How Tall is the Building the Child is Standing On?
Solving for the Height of the Building
You are walking around your neighborhood and you see a child on top of a roof of a building kick a soccer ball. The soccer ball is kicked at 37° from the edge of the building with an initial velocity of 21 m/s and lands 63 meters away from the wall.
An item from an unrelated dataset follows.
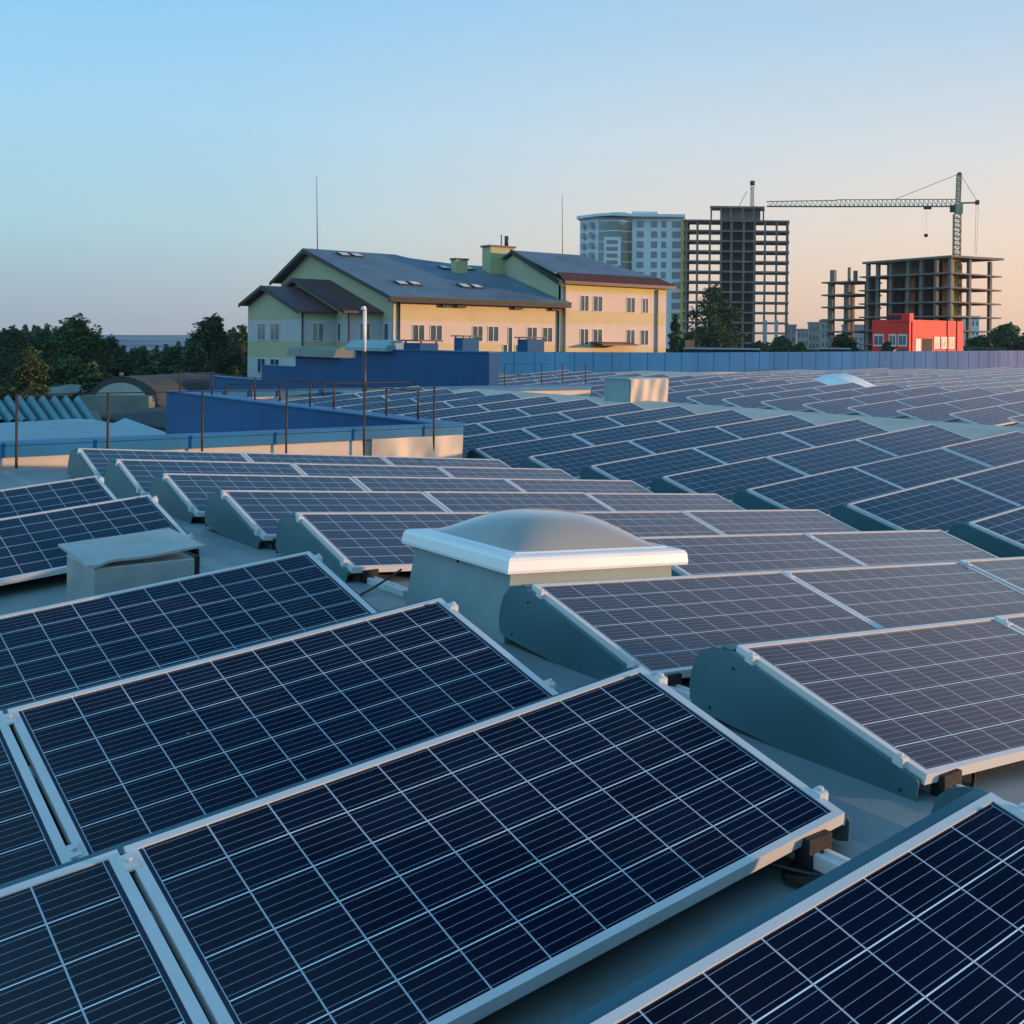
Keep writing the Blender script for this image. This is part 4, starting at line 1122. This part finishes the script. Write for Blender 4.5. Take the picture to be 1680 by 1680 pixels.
# flank lean-to
D = 100
r = frame_at('flat_shed', D, 'long low shed with pale roof left of the arched hangar', 'shed')
MB().slab([(hx(28, D), 0, hz(646, D, 60)), (hx(120, D), 0, hz(646, D, 60)), (hx(128, D), 6, hz(634, D, 60)), (hx(45, D), 6, hz(634, D, 60))], .15).build('roof', M_shed, r)
MB().box(hx(30, D), hx(119, D), .3, 5.8, -10.5, hz(648, D, 60)).build('wall', M_darkroof, r)
D = 70
r = frame_at('dark_roof_house', D, 'dark flat roofed building between the hangar and the blue wall', 'building')
MB().slab([(hx(158, D), 0, hz(683, D, 200)), (hx(300, D), 0, hz(706, D, 280)), (hx(300, D), 12, hz(676, D, 280)), (hx(150, D), 12, hz(676, D, 200))], .3).build('roof', M_darkroof, r)
MB().box(hx(160, D), hx(298, D), .2, 11, -10.5, -4.9).build('wall', M_darkroof, r)
D = 96
r = frame_at('cottage', D, 'small low brown roofed cottage right of the arched hangar', 'house')
MB().prism([(hx(262, D), -11), (hx(262, D), hz(642, D, 280)), (hx(292, D), hz(628, D, 280)), (hx(318, D), hz(640, D, 280)), (hx(318, D), -11)], 0, 6, 'y').build('wall', M_shed, r)
MB().slab([(hx(260, D), -.3, hz(643, D, 280)), (hx(292, D), -.3, hz(627, D, 280)), (hx(292, D), 6.3, hz(627, D, 280)), (hx(260, D), 6.3, hz(643, D, 280))], .15).build('roof', M_bronze, r)

# ------------------------------------------------------------------ trees
def make_tree(name, u, d, vtop, wpx, label, leaf, seed, ground=None, dens=1.0, group='trees around the roof', low=.12, leafs=.36, cat='tree'):
    rnd = random.Random(seed)
    bx_, by_ = CAM.x+FF.x*d+FR.x*hx(u, d), CAM.y+FF.y*d+FR.y*hx(u, d)
    gz = ground_z(bx_, by_) if ground is None else ground
    H = hz(vtop, d, u)-gz; W = wpx/1913.9*d/2
    t = empty(name, (bx_, by_, gz), ANG, label, cat, group)
    tr = MB()
    tr.tube([(0, 0, 0), (.1*W, 0, H*.3), (0, .05*W, H*.6), (.05*W, 0, H*.85)], .045*H*.5, 8, .01*H)
    crown = []
    nb = 40
    for i in range(nb):
        a = rnd.uniform(0, 6.283); f = rnd.uniform(0, 1)**.9
        zz = H*(low+(.90-low)*f)
        env = math.sin(math.pi*min(1, .16+.80*f))**.7
        rr = W*env*(rnd.uniform(.15, .80) if f < .8 else rnd.uniform(0, .6))
        c = Vector((rr*math.cos(a), rr*math.sin(a), zz))
        sz = W*rnd.uniform(.28, .46)*(1.0-.30*f)
        crown.append((c, sz))
        if i < 14: tr.tube([(0, 0, H*rnd.uniform(.1, .5)), c*.6+Vector((0, 0, c.z*.35)), c], .018*H*.35, 5, .004*H)
    crown.append((Vector((0, 0, H-W*.25)), W*.25))
    tr.build('trunk', M_trunk, t)
    V = []; F = []
    ls = leafs
    for (c, sz) in crown:
        n = int(620*dens*(sz/ls/3.2)**1.7)
        n = max(120, min(1500, n))
        for _ in range(n):
            d_ = Vector((rnd.gauss(0, 1), rnd.gauss(0, 1), rnd.gauss(0, 1))).normalized()
            rr = sz*(rnd.random()**.40)*(1+.25*math.sin(d_.x*5+c.x)+.2*math.sin(d_.z*7+c.y))
            p = c+Vector((d_.x*rr, d_.y*rr, d_.z*rr*.8))
            nn = Vector((rnd.gauss(0, 1), rnd.gauss(0, 1), rnd.gauss(.4, 1))).normalized()
            a = nn.cross(Vector((0, 0, 1))).normalized(); b = nn.cross(a)
            s1 = ls*rnd.uniform(.5, 1.1); s2 = s1*rnd.uniform(.45, .8)
            k = len(V)
            V += [p-a*s1*.5, p+b*s2*.5, p+a*s1*.5, p-b*s2*.5]
            F.append((k, k+1, k+2, k+3))
    me = bpy.data.meshes.new('crown'); me.from_pydata([tuple(v) for v in V], [], F); me.materials.append(leaf)
    o = bpy.data.objects.new('crown', me); col.objects.link(o); o.parent = t
    return t
GT = 'trees along the left horizon'
make_tree('tree', 18, 120, 533, 120, 'dark round tree at the left edge of the horizon', M_leafdark, 1, group=GT)
make_tree('tree', 72, 128, 538, 90, 'dark tree second from the left edge, behind the yellowish bush', M_leafdark, 2, group=GT)
make_tree('tree', 125, 112, 512, 150, 'tallest broad green tree left of the distant hill', M_leafmid, 3, group=GT)
make_tree('tree', 180, 118, 548, 110, 'lower dark tree sloping down toward the distant hill', M_leafdark, 4, group=GT)
make_tree('tree', 232, 130, 566, 90, 'low dark tree below the distant hill', M_leafdark, 5, group=GT)
make_tree('tree', 285, 122, 566, 90, 'low dark tree between hill and the tall right tree', M_leafdark, 6, group=GT)
make_tree('tree', 350, 122, 511, 120, 'tall dark round tree left of the yellow house', M_leafdark, 7, group=GT)
make_tree('tree', 398, 140, 530, 60, 'narrow dark tree touching the house gable corner', M_leafdark, 8, group=GT)
make_tree('tree', 320, 105, 560, 90, 'bushy green tree in front of the tall dark round tree', M_leafdark, 9, group=GT)
make_tree('tree', 48, 84, 566, 120, 'yellowish green bushy tree at the lower left', M_leafyel, 10, group=GT, leafs=.28)
make_tree('tree', 385, 88, 598, 60, 'dull low green bush below the house gable', M_leafyel, 11, group=GT)
make_tree('tree', 150, 96, 590, 90, 'dark bushy tree behind the arched hangar roof', M_leafdark, 12, group=GT)
make_tree('tree', 240, 100, 596, 110, 'dark bush mass behind the hangar right side', M_leafdark, 13, group=GT)
make_tree('tree', 300, 100, 604, 90, 'dark bush behind the small cottage', M_leafdark, 14, group=GT)
GT = 'trees beyond the blue wall'
make_tree('tree', 1168, 210, 465, 104, 'tall dark airy tree in front of the frame tower', M_leafdark, 21, group=GT, leafs=.55, dens=.40, low=.05)
make_tree('tree', 1108, 190, 515, 26, 'dark conifer like tree right of the yellow house', M_leafdark, 22, group=GT, leafs=.45)
make_tree('tree', 1135, 180, 545, 50, 'dark bush beside the yellow house end', M_leafdark, 23, group=GT, leafs=.4)
make_tree('bush', 1280, 150, 552, 50, 'green bush at the foot of the frame tower', M_leafmid, 24, group=GT, leafs=.35, cat='bush')
make_tree('bush', 1245, 160, 562, 50, 'low dark bush left of the green bush', M_leafdark, 25, group=GT, leafs=.35, cat='bush')
make_tree('bush', 1383, 150, 548, 62, 'dark bush left of the red building', M_leafdark, 26, group=GT, leafs=.35, cat='bush')
make_tree('bush', 1312, 150, 562, 40, 'small low green bush before the pale blocks', M_leafmid, 27, group=GT, leafs=.35, cat='bush')
make_tree('tree', 1655, 190, 527, 70, 'round green tree at the right edge', M_leafmid, 28, group=GT, leafs=.5)
make_tree('bush', 1608, 170, 552, 60, 'dark bush right of the red building', M_leafdark, 29, group=GT, leafs=.4, cat='bush')
make_tree('bush', 1690, 170, 545, 60, 'dark bush cut by the right edge', M_leafdark, 30, group=GT, leafs=.4, cat='bush')
make_tree('bush', 1455, 135, 560, 30, 'pinkish dark bush at the left corner of the red building', M_leafdark, 31, group=GT, leafs=.3, cat='bush')

def leaf_mass(name, u0, u1, d, tops, leaf, n, seed, ls=.5):
    rnd = random.Random(seed); V = []; F = []
    for _ in range(n):
        u = rnd.uniform(u0, u1); dd = d+rnd.uniform(0, 14)
        k = (u-u0)/(u1-u0)*(len(tops)-1); i = min(int(k), len(tops)-2); vt = tops[i]+(tops[i+1]-tops[i])*(k-i)
        zt_ = hz(vt, d, u)+.5*math.sin(u*.35)+.35*math.sin(u*.9+2)
        zz = -10+(zt_+10)*(1-rnd.random()**1.6*.95)
        p = Vector((CAM.x+FF.x*dd+FR.x*hx(u, dd), CAM.y+FF.y*dd+FR.y*hx(u, dd), zz))
        nn = Vector((rnd.gauss(-.5, 1), rnd.gauss(-.5, 1), rnd.gauss(.4, 1))).normalized()
        a = nn.cross(Vector((0, 0, 1))).normalized(); b = nn.cross(a)
        s1 = ls*rnd.uniform(.5, 1.1); s2 = s1*rnd.uniform(.5, .85); q = len(V)
        V += [p-a*s1*.5, p+b*s2*.5, p+a*s1*.5, p-b*s2*.5]; F.append((q, q+1, q+2, q+3))
    me = bpy.data.meshes.new(name); me.from_pydata([tuple(v) for v in V], [], F); me.materials.append(leaf)
    o = bpy.data.objects.new(name, me); col.objects.link(o)
    tag(o, 'dark unbroken woodland behind the single trees at left', 'woodland', kind='stuff')
leaf_mass('woodland', -60, 425, 142, [556, 552, 544, 540, 556, 572, 580, 580, 572, 550, 545, 552], M_leafdark, 42000, 5, .62)

hz_b = MB().box(-1600, 3600, -500, 4900, -16, 62).build('haze', None)
tag(hz_b, kind='stuff')
hm = bpy.data.materials.new('thin evening haze'); hm.use_nodes = True
hn = hm.node_tree.nodes; hn.remove(hn['Principled BSDF'])
pv = hn.new('ShaderNodeVolumePrincipled'); pv.inputs['Color'].default_value = (.80, .88, .95, 1); pv.inputs['Density'].default_value = .00010
pv.inputs['Anisotropy'].default_value = .3
hm.node_tree.links.new(pv.outputs[0], hn['Material Output'].inputs['Volume'])
hz_b.data.materials.append(hm)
How tall, in meters, is the building that the child is standing on?
Answer: h = 21.5 m
Explanation:
First of all, we define a pair of coordinate axes along the horizontal and vertical direction, calling x-axis the horizontal and y-axis the vertical, with the origin at the point where the ball is kicked.
Neglecting air resistance, the only influence on the ball once kicked is due to gravity, so the ball is accelerated by the Earth with a constant value of -9.8 m/s2 (assuming the upward direction as positive).
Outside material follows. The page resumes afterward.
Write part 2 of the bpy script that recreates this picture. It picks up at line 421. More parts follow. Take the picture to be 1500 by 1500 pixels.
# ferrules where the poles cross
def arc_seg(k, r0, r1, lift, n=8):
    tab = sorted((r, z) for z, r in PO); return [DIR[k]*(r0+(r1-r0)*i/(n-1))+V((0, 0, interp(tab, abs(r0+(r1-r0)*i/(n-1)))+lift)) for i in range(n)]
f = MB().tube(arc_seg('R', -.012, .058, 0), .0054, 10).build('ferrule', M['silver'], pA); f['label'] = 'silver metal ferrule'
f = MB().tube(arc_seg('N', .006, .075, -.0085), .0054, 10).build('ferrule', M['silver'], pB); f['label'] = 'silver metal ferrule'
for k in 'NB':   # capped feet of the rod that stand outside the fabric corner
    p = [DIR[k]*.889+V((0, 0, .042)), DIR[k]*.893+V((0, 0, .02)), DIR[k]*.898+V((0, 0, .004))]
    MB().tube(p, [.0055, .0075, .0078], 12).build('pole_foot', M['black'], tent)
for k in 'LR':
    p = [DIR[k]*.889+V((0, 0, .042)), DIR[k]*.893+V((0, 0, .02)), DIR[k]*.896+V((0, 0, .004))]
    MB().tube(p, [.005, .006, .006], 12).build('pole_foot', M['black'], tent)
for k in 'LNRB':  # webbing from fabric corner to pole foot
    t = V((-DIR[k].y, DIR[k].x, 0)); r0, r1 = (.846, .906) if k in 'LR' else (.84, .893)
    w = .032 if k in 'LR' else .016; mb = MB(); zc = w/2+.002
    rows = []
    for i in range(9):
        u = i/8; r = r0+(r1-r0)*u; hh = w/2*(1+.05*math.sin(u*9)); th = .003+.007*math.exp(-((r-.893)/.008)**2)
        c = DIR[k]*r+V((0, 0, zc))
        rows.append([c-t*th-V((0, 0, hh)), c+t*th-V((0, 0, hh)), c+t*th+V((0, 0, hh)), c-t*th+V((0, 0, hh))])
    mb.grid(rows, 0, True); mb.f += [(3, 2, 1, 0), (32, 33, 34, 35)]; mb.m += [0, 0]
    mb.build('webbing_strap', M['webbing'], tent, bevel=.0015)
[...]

So, we can use the kinematic equation for displacement for the vertical direction, as follows:
Δy = voy* t - 1/2*g*t2 (1)
Since the ball is kicked at an angle of 37º from the edge of the building, at an initial velocity of 21 m/s, we can find the horizontal and vertical initial speeds as follows:
vox = v* cos 37 = 21 m/s * cos 37 = 16.8 m/s (2)
voy = v* sin 37 = 21 m/s * sin 37 = 12.6 m/s (3)
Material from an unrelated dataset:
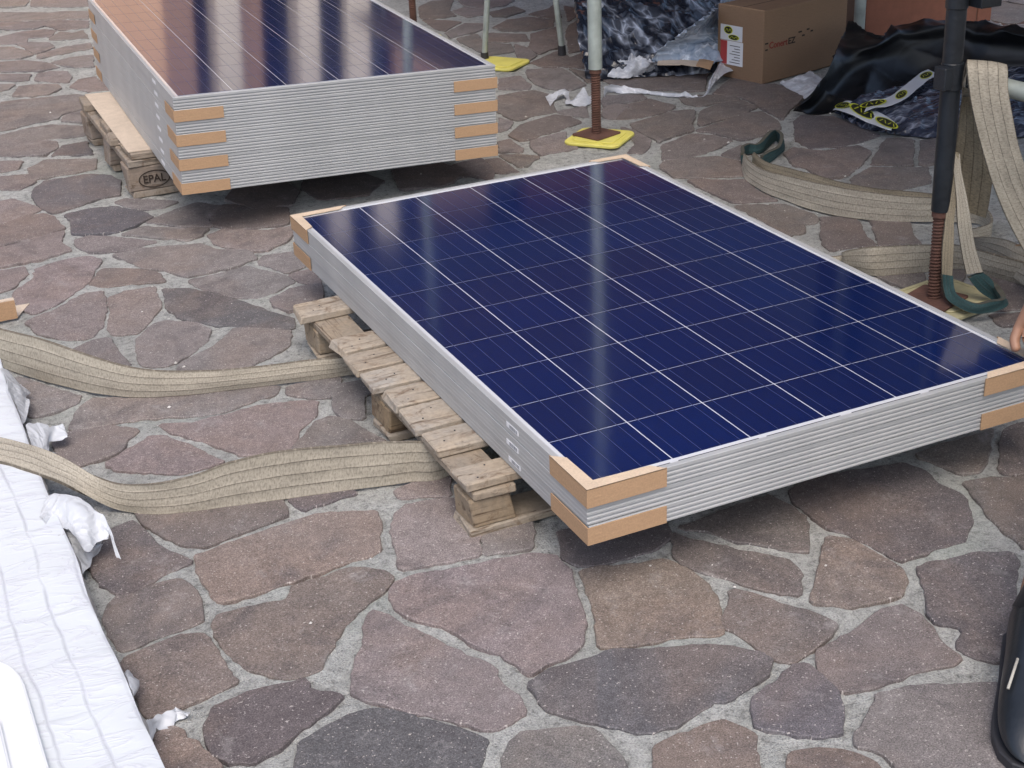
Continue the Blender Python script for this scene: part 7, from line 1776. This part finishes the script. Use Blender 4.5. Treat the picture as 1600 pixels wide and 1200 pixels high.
house = empty('house', (1.0, 8.6, 0), 'peach and cream house front mirrored in the far panel, with an added dark upper part', 'house')
FZ = 9.5
def part(name, mt, x0, x1, y0, y1, z0, z1, bevel=0):
    mb_ = MB(); mb_.box(x0 - 1.0, x1 - 1.0, y0 - 8.6, y1 - 8.6, z0, z1); return mb_.obj(name, mt, house, bevel=bevel)
part('wall', PEACH, -9, 1.20, 8.6, 9.0, 0, 2.95)
part('wall', DUSK, 1.2, 1.42, 8.62, 9.0, 0, 2.95)
part('door', DARKDOOR, 1.42, 1.56, 8.8, 8.9, 0, 2.95)
part('pillar', CREAM, 1.56, 1.74, 8.5, 9.0, 0, 2.95, .01)
part('wall', DUSK, 1.74, 1.94, 8.66, 9.0, 0, 2.95)
part('door', DARKDOOR, 1.94, 2.18, 8.8, 8.9, 0, 2.95)
part('pillar', CREAM, 2.18, 2.34, 8.5, 9.0, 0, 2.95, .01)
part('wall', DARKW, 2.34, 2.56, 8.66, 9.0, 0, 2.95)
part('pillar', CREAM, 2.56, 2.74, 8.5, 9.0, 0, 2.95, .01)
part('door', DARKDOOR, 2.74, 3.0, 8.8, 8.9, 0, 2.95)
part('wall', DUSK, 3.0, 3.6, 8.66, 9.0, 0, 2.95)
part('door', DARKDOOR, 3.6, 3.95, 8.8, 8.9, 0, 2.95)
part('wall', TERRA, 3.95, 9, 8.66, 9.0, 0, 2.95)
part('added_dark_wall', DARKW, -9, 9, 8.45, 9.0, 2.95, FZ)  # unseen upper front, made dark and tall so the near panel mirrors no sky
#part('balcony', DARKW, -9, 9, 7.8, 8.45, 3.22, 3.4)
#part('eave', BROWN, -9.3, 9.3, 7.6, 9.2, FZ, FZ + .2)
for x0 in (-6.5, -3.6): 
    f = part('window', CREAM, x0, x0 + 1.1, 8.56, 8.62, 1.0, 2.5); mb_ = MB(); mb_.box(x0 + .07 - 1, x0 + 1.03 - 1, -.05, -.045, 1.07, 2.43); mb_.obj('pane', DARKDOOR, f)

# ---------------------------------------------------------------- person at the right edge
SKIN = M_plain('skin', (.40, .22, .145), .5, 0, .25, 90, .15); TROUSER = M_plain('dark_work_trousers', (.035, .036, .042), .85, 0, .4, 200, .2)
SHIRT = M_plain('grey_work_shirt', (.12, .13, .15), .85, 0, .3, 200, .2); LEATHER = M_plain('black_worn_leather', (.016, .020, .026), .36, 0, .25, 45, .5)
HAIR = M_plain('dark_hair', (.02, .014, .01), .6, 0, .6, 150, .3); LACE = M_plain('pale_lace', (.45, .43, .38), .7); SOCK = M_plain('brown_sock', (.07, .04, .032), .9)
def skin_mesh(name, J, E, mat, parent=None, sub=2, root=0):
    me = bpy.data.meshes.new(name); me.from_pydata([j[0] for j in J], E, []); o = bpy.data.objects.new(name, me); C.objects.link(o)
    md = o.modifiers.new('skin', 'SKIN'); md.use_smooth_shade = True
    for i, j in enumerate(J):
        r_ = j[1]; me.skin_vertices[0].data[i].radius = (r_, r_) if not isinstance(r_, tuple) else r_
        me.skin_vertices[0].data[i].use_root = (i == root)
    s2 = o.modifiers.new('sub', 'SUBSURF'); s2.levels = s2.render_levels = sub
    dg = bpy.context.evaluated_depsgraph_get(); ev = o.evaluated_get(dg); m2 = bpy.data.meshes.new_from_object(ev)
    bpy.data.objects.remove(o); m2.materials.clear(); m2.materials.append(mat)
    m2.polygons.foreach_set('use_smooth', [True] * len(m2.polygons))
    ob = bpy.data.objects.new(name, m2); C.objects.link(ob)
    if parent: reparent(ob, parent)
    return ob
per = empty('person', (.9, -.6, 0), 'person at the right edge in a black boot, hand gripping the panel corner', 'person')
wr = Vector((.977, .012, .335))
J = [((1.02, -.62, .93), .12), ((1.08, -.50, 1.10), .12), ((1.16, -.34, 1.26), .13), ((1.22, -.22, 1.36), .06), ((1.27, -.12, 1.44), .075), ((1.29, -.07, 1.52), .085),
     ((1.01, -.24, 1.20), .05), ((1.06, -.03, .86), .042), (tuple(wr + Vector((.045, -.004, .20))), .040), (tuple(wr), (.030, .021)), ((.963, .012, .285), (.036, .014)), 
     ((1.36, -.38, 1.28), .05), ((1.44, -.10, 1.02), .042), ((1.30, .05, .82), .028), ((1.27, .08, .76), .03),
     ((.92, -.60, .88), .09), ((.74, -.53, .50), .06), ((.600, -.440, .12), .036), ((.565, -.462, .05), .04),
     ((1.14, -.70, .88), .09), ((1.12, -.86, .48), .06), ((1.18, -.82, .12), .04), ((1.17, -.86, .05), .045)]
E2 = [(0, 1), (1, 2), (2, 3), (3, 4), (4, 5), (2, 6), (6, 7), (7, 8), (8, 9), (9, 10), (2, 11), (11, 12), (12, 13), (13, 14), (0, 15), (15, 16), (16, 17), (17, 18), (0, 19), (19, 20), (20, 21), (21, 22)]
# fingers grip the panel edge: over the frame and down its side
fing = [((.930, -.008), .020, 0), ((.932, -.018), .022, 1), ((.940, -.026), .021, 2), ((.950, -.033), .018, 3)]
for (fx, fy), ln, k in fing:
    b_ = len(J); x0 = .950 + .010 * k; 
    J += [((x0, .008 - .010 * k, .272), .0095), ((x0 - .010, -.016 - .006 * k, .252), .0092), ((x0 - .016, -.034 - .005 * k, .232), .0086), ((x0 - .014, -.038 - .004 * k, .212), .0078)]
    E2 += [(10, b_), (b_, b_ + 1), (b_ + 1, b_ + 2), (b_ + 2, b_ + 3)]
b_ = len(J); J += [((.949, .030, .285), .011), ((.934, .024, .262), .0105), ((.928, .008, .245), .0095)]; E2 += [(9, b_), (b_, b_ + 1), (b_ + 1, b_ + 2)]
skin_mesh('body', J, E2, SKIN, per)
skin_mesh('trousers', [((1.02, -.62, .98), .15), ((1.02, -.62, .90), .15), ((.92, -.60, .84), .115), ((.74, -.53, .50), .082), ((.650, -.455, .24), .060), ((1.14, -.70, .84), .115), ((1.12, -.86, .48), .082), ((1.18, -.83, .20), .062)],
          [(0, 1), (1, 2), (2, 3), (3, 4), (1, 5), (5, 6), (6, 7)], TROUSER, per)
skin_mesh('shirt', [((1.03, -.60, .99), .155), ((1.08, -.50, 1.12), .155), ((1.16, -.34, 1.27), .16), ((1.19, -.28, 1.33), .09), ((1.01, -.24, 1.20), .075), ((1.04, -.12, .99), .062), ((1.36, -.38, 1.28), .075), ((1.42, -.2, 1.12), .062)],
          [(0, 1), (1, 2), (2, 3), (2, 4), (4, 5), (2, 6), (6, 7)], SHIRT, per)
skin_mesh('hair', [((1.30, -.085, 1.56), .088), ((1.315, -.11, 1.53), .088)], [(0, 1)], HAIR, per)
def boot(hx, hy, tx_, ty_, lace=True):
    h_, t_ = Vector((hx, hy, 0)), Vector((tx_, ty_, 0)); d = (t_ - h_).normalized(); s3 = Vector((-d.y, d.x, 0)); L = (t_ - h_).length
    secs = []  # along the boot: half width, top height
    prof = [(-.01, .028, .07, .012), (.03, .036, .10, .0), (.20, .040, .125, 0), (.36, .042, .115, 0), (.52, .047, .100, 0), (.68, .052, .082, 0), (.82, .052, .070, 0), (.93, .043, .056, .002), (1.0, .026, .036, .008), (1.02, .008, .022, .014)]
    mb_ = MB(); n = 20
    for f, hw, ht, zb in prof:
        c0 = h_ + d * (L * f)
        for i in range(n):
            a2 = 2 * math.pi * i / n; cx, cz = math.cos(a2), math.sin(a2)
            cx = math.copysign(abs(cx) ** .75, cx); cz = math.copysign(abs(cz) ** .75, cz)
            zc = (ht + zb + .016) / 2; hz = (ht - zb - .016) / 2
            q = c0 + s3 * (hw * cx * (1 - .12 * max(cz, 0))); mb_.v.append((q.x, q.y, max(.016, zc + hz * cz)))
    for i in range(len(prof) - 1):
        for j in range(n):
            k = (j + 1) % n; mb_.face([i * n + j, i * n + k, (i + 1) * n + k, (i + 1) * n + j][::-1])
    mb_.face(list(range(n))); mb_.face([(len(prof) - 1) * n + i for i in range(n)][::-1])
    o = mb_.obj('boot', LEATHER, smooth=True); o.modifiers.new('s', 'SUBSURF').render_levels = 2; reparent(o, per)
    sole = MB(); P = []
    for f, hw, ht, zb in prof: P.append(h_ + d * (L * f) + s3 * (hw + .004))
    for f, hw, ht, zb in prof[::-1]: P.append(h_ + d * (L * f) - s3 * (hw + .004))
    sole.prism([(p.x, p.y) for p in P][::-1], .002, .02); reparent(sole.obj('sole', RUBBER, bevel=.002), o)
    sh_ = MB(); sh_.tube(h_ + d * (L * .16) + Vector((0, 0, .085)), h_ + d * (L * -.04) + s3 * .045 + Vector((0, 0, .165)), .038, .040, n=24); q = sh_.obj('shaft', LEATHER, smooth=True); reparent(q, o)
    for i in range(0):
        c0 = h_ + d * (L * (.40 + .09 * i)); z = .128 - .014 * i
        l_ = MB(); l_.tube(c0 - s3 * .022 + Vector((0, 0, z - .006)), c0 + s3 * .022 + d * .008 + Vector((0, 0, z - .006)), .0022, n=8); reparent(l_.obj('lace', LACE, smooth=True), o)
    if lace:
        c0 = h_ + d * (L * .56); l_ = MB(); l_.tube(c0 - s3 * .028 + Vector((0, 0, .098)), c0 - s3 * .040 + d * .05 + Vector((0, 0, .078)), .0022, n=8); reparent(l_.obj('lace_end', LACE, smooth=True), o)
boot(.546, -.466, .326, -.708)
boot(1.16, -.80, 1.02, -1.08, False)

# ---------------------------------------------------------------- grit and chips on the paving
gr = MB(); rg = random.Random(11)
for _ in range(420):
    x, y = rg.uniform(-.9, 3.0), rg.uniform(-.9, 4.2); s2 = rg.uniform(.0008, .0028) * (1 + rg.random() ** 8 * 2.2)
    k = len(gr.v); z = .0025
    for q in ((1, 0, 0), (0, 1, 0), (-1, 0, 0), (0, -1, 0), (0, 0, .8), (0, 0, -.6)): gr.v.append((x + q[0] * s2 * rg.uniform(.6, 1.3), y + q[1] * s2 * rg.uniform(.6, 1.3), z + s2 * .5 + q[2] * s2))
    for i in range(4): gr.face([k + i, k + (i + 1) % 4, k + 4]); gr.face([k + (i + 1) % 4, k + i, k + 5])
GRIT = M_plain('pale_grit', (.58, .56, .53), .8, var=.4)
tag(gr.obj('grit', GRIT), 'pale grit and mortar crumbs scattered over the paving', 'grit', kind='stuff')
In the horizontal direction, since gravity has no component in this direction, the ball moves at a constant speed, equal to v₀ₓ.
Applying the definition of average velocity, since we know the horizontal distance traveled, we can find the total time that the ball was in the air, as follows:
t = Δx/vox = 63m / 16.8m/s = 3.75 s (4)
Replacing (4) and (3) in (1), we can find the total vertical displacement, which is equal to the height of the building, as follows:
-h = 12.6m/s*3.75s -1/2*(9.8m/s2)*(3.75s)2 = -21.5 m (5)
Therefore, the height of the building that the child is standing on is h = 21.5 meters.
How did we determine the height of the building in this scenario?
We determined the height of the building by analyzing the kinematics of the soccer ball's motion after being kicked by the child on the building's roof. By considering the vertical displacement, initial velocities, time of flight, and the effects of gravity, we were able to calculate the height of the building to be 21.5 meters.